◆ What is being asked
Starting at the line containing "Continue the Blender", please quote every line up to and including the line containing "put('window_sill', boxes((WX0 - 0.115, WX1", exactly, and nothing beyond.

Scene modeling code data
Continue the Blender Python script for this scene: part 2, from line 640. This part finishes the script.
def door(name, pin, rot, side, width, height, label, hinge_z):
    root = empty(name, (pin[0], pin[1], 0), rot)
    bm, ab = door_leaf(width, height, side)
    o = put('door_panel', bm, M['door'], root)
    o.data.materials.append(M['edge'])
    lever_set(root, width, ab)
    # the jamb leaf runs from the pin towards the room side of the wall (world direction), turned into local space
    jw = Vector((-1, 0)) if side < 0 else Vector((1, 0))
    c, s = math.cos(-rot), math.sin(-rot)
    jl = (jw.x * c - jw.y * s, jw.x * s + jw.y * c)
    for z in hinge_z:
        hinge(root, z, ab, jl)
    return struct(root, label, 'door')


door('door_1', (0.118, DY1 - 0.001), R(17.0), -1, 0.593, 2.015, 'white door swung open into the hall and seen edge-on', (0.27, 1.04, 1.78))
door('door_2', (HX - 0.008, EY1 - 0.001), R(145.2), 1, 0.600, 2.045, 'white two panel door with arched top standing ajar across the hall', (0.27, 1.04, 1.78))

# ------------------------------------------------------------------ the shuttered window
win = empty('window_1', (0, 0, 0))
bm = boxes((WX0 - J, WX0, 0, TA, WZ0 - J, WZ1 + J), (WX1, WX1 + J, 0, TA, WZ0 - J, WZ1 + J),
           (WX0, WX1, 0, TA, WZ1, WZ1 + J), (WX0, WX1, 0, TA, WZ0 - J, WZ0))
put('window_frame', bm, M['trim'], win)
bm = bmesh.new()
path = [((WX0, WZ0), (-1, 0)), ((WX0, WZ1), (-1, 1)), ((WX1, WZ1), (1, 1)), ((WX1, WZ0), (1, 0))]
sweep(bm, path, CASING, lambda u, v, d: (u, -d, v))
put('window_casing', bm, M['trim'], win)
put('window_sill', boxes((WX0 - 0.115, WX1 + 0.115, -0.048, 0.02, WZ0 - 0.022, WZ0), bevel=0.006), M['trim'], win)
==
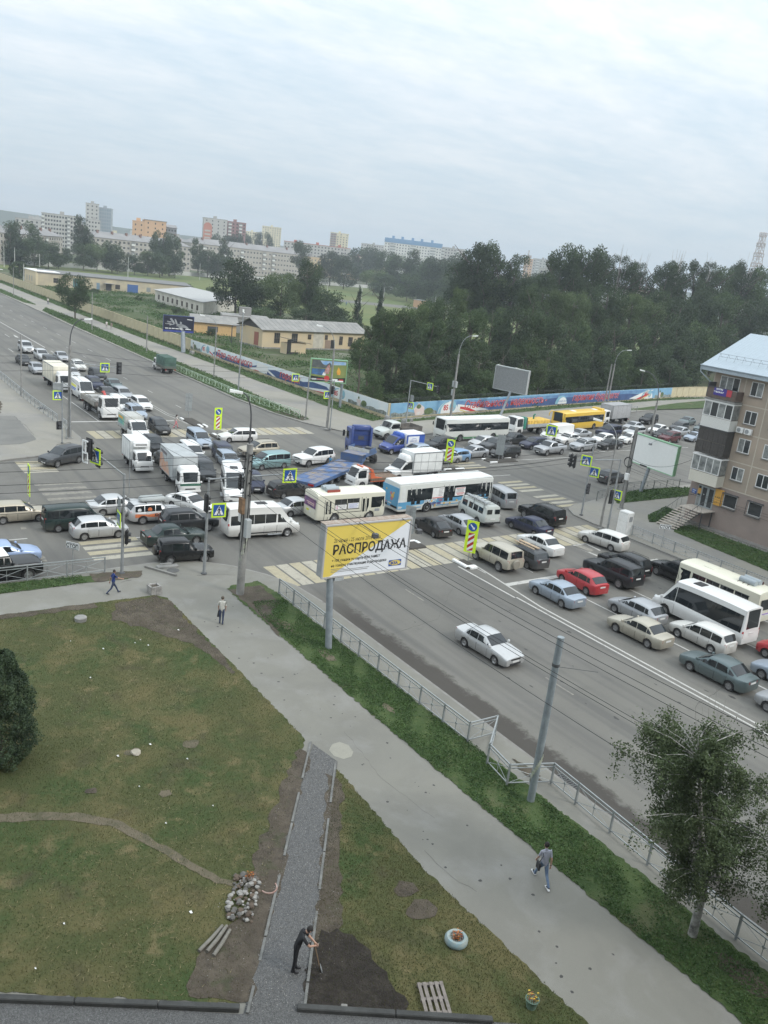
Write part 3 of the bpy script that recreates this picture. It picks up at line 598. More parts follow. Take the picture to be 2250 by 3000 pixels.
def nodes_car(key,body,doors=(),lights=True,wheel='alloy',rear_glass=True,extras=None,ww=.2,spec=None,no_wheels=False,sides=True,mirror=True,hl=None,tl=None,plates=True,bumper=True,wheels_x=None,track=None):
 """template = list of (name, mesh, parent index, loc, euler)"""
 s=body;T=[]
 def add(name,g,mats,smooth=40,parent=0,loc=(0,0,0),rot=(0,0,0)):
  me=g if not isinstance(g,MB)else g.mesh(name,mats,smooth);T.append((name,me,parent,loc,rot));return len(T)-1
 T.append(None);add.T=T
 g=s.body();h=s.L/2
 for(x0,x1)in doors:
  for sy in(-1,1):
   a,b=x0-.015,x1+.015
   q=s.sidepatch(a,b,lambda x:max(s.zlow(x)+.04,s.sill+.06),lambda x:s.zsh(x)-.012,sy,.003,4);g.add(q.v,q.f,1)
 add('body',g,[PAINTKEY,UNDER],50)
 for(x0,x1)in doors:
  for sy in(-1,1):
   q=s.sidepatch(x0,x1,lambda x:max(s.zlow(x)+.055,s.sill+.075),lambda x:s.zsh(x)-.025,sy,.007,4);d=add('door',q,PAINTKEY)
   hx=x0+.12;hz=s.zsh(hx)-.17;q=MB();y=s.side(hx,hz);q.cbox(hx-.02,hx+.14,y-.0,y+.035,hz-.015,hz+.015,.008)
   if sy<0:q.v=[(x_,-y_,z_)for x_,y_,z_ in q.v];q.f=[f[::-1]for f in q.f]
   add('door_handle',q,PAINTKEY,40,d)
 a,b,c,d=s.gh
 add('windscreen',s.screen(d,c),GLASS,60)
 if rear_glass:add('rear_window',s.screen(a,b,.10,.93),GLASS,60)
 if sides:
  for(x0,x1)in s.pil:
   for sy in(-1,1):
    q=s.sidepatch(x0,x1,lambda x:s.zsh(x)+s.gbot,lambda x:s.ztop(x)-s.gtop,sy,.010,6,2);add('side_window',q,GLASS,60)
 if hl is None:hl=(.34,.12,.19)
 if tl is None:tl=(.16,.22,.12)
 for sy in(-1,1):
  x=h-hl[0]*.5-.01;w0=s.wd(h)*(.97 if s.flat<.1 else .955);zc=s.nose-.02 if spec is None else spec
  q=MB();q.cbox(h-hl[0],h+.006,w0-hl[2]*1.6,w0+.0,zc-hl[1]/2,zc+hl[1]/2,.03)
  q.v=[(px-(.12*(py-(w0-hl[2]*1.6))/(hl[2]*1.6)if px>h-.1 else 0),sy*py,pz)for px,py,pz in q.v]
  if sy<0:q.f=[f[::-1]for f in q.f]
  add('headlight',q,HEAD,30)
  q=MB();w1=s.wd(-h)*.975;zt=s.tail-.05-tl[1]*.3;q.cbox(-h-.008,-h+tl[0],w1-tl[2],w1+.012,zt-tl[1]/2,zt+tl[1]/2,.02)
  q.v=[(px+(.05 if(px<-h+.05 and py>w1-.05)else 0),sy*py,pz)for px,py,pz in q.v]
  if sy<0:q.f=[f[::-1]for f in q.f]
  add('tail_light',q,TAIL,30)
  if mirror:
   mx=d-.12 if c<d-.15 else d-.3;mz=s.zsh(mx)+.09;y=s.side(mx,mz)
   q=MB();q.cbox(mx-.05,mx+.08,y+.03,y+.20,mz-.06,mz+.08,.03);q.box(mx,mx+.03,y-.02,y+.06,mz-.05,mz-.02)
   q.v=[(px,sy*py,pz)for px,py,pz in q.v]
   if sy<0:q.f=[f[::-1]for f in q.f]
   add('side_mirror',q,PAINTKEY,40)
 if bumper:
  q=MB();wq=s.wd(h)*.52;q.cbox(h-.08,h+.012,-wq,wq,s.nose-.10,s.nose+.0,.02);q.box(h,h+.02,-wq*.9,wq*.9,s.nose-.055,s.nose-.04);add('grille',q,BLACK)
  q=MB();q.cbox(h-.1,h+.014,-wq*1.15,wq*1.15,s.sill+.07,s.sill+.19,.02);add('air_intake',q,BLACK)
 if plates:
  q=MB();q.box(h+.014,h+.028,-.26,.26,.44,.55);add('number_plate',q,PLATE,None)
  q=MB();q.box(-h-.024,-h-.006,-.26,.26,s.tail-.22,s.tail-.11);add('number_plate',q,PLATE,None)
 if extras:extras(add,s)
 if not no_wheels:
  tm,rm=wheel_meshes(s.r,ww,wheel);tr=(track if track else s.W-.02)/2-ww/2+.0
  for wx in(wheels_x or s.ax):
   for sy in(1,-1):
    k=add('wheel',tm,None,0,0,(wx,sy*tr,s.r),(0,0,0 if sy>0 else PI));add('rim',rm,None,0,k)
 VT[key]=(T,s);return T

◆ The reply
Continue the Blender Python script for this scene: part 2, from line 640. This part finishes the script.
def door(name, pin, rot, side, width, height, label, hinge_z):
    root = empty(name, (pin[0], pin[1], 0), rot)
    bm, ab = door_leaf(width, height, side)
    o = put('door_panel', bm, M['door'], root)
    o.data.materials.append(M['edge'])
    lever_set(root, width, ab)
    # the jamb leaf runs from the pin towards the room side of the wall (world direction), turned into local space
    jw = Vector((-1, 0)) if side < 0 else Vector((1, 0))
    c, s = math.cos(-rot), math.sin(-rot)
    jl = (jw.x * c - jw.y * s, jw.x * s + jw.y * c)
    for z in hinge_z:
        hinge(root, z, ab, jl)
    return struct(root, label, 'door')


door('door_1', (0.118, DY1 - 0.001), R(17.0), -1, 0.593, 2.015, 'white door swung open into the hall and seen edge-on', (0.27, 1.04, 1.78))
door('door_2', (HX - 0.008, EY1 - 0.001), R(145.2), 1, 0.600, 2.045, 'white two panel door with arched top standing ajar across the hall', (0.27, 1.04, 1.78))

# ------------------------------------------------------------------ the shuttered window
win = empty('window_1', (0, 0, 0))
bm = boxes((WX0 - J, WX0, 0, TA, WZ0 - J, WZ1 + J), (WX1, WX1 + J, 0, TA, WZ0 - J, WZ1 + J),
           (WX0, WX1, 0, TA, WZ1, WZ1 + J), (WX0, WX1, 0, TA, WZ0 - J, WZ0))
put('window_frame', bm, M['trim'], win)
bm = bmesh.new()
path = [((WX0, WZ0), (-1, 0)), ((WX0, WZ1), (-1, 1)), ((WX1, WZ1), (1, 1)), ((WX1, WZ0), (1, 0))]
sweep(bm, path, CASING, lambda u, v, d: (u, -d, v))
put('window_casing', bm, M['trim'], win)
put('window_sill', boxes((WX0 - 0.115, WX1 + 0.115, -0.048, 0.02, WZ0 - 0.022, WZ0), bevel=0.006), M['trim'], win)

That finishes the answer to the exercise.